夏になると食べたくなるそうめん。冷たく冷やした細い麺は、食欲が落ちがちな暑い日でもスルスルと食べられて、見た目にも涼やかですよね。日本人になじみの深いそうめんですが、実は7月7日が「そうめんの日」だと知っている人は少ないのでは? 「そうめんの日」制定の理由や、そうめんにまつわる豆知識を紹介します。

「そうめんの日」制定の理由

「そうめんの日」制定の理由について、全国乾麺協同組合連合会(以下「全乾麺」)副会長の木下敬三さんに聞きました。

「宮中の儀式や作法を記した『延喜式』によると、そうめんの原型といわれる『索餅(さくへい)』が、七夕の儀式に供えられていたとあります。また、中国から伝わった五節句のひとつである七夕には、そうめんを糸に見立て、布を織ったりする芸事が上達するようにと願って食べたという説もあります。このように、そうめんが日本古来の七夕の行事に欠かせないものであったことから、7月7日をそうめんの日と定めました」

全乾麺副会長の木下敬三さんは、香川県で製粉会社を経営しています

実は「そうめんの日」が制定されたのは1982年。2022年でちょうど40回目となります。
「麺に関する記念日はたくさんありますが、多くは2000年以降に制定されたもので、そうめんの日が制定された1980年代には1980年にうどんの日、1986年に盛岡冷麺の日、1988年にチャンポン麺の日が制定されていました。

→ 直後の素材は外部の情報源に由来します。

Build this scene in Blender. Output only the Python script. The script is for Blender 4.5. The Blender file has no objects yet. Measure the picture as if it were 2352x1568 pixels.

これらは麺の記念日のはしりと言っていいでしょうね」

暑い日でもツルッと食べられて、手軽に作れるのも魅力です(提供:木下製粉株式会社)

冬には「にゅうめんの日」もある

木下さんによると、「そうめんの日」が制定された40年前は日本で年間35万トンの乾麺のそうめんが生産されていましたが、今では19万トンにまで減っています。「それだけ日本人の食が多様化したということですね。麺だけをとっても、冷凍やチルドの商品が当時に比べて各段に増えています」

日本人におなじみのそうめん。乾麺のそうめんは、ゆでると重さが約3倍になります(提供:木下製粉株式会社)

そんなそうめんを食べてもらう機会を増やそうと、全乾麺が2021年に制定したのが、2月5日「にゅうめんの日」。実はこの2月5日を提案したのが木下さんです。

「そうめんの消費量が少ない冬にもそうめんを食べてもらおうと、にゅうめんの日を制定したいと全乾麺で話が上がりました。そこで、『にゅうめん』の『にゅう』に、2と5(中国語読みでウー)を当てて2月5日で提案したら、それが採用されました。なんのひねりもない、ただの語呂です」と笑いながら教えてくれました。

2023年はそうめんサミットを開催

そうめんの発祥は奈良県の三輪地方といわれており、そこから「揖保乃糸」で有名な兵庫県、「島の光」で知られる香川県小豆島へと製法が伝わったとされています。この3つの産地は現在、日本三大そうめんとなっています。

「そうめんの消費拡大のため、2016年にはじめて『そうめんサミット』を開催しました。全国の生産者や関連業者が集まって来場者にそうめんを食べてもらうイベントです。2018年には三輪で開催。その後コロナで間が空いてしまいましたが、2023年には小豆島で開催を予定しています」

そうめんだけでなくさまざまな麺や瀬戸内の食習慣にもくわしい木下さん

小麦粉を練って作るそうめんですが、途中の行程で油も使われています。その油は「揖保乃糸」は綿実油、「島の光」はごま油を使っています。「そうめんなんてどこの産地でも同じ」と思っている人もいるかもしれませんが、実は食べ比べてみるとその違いがわかるかもしれません。この夏は、いろいろな産地のそうめんを食べて暑さを乗り切りたいものです。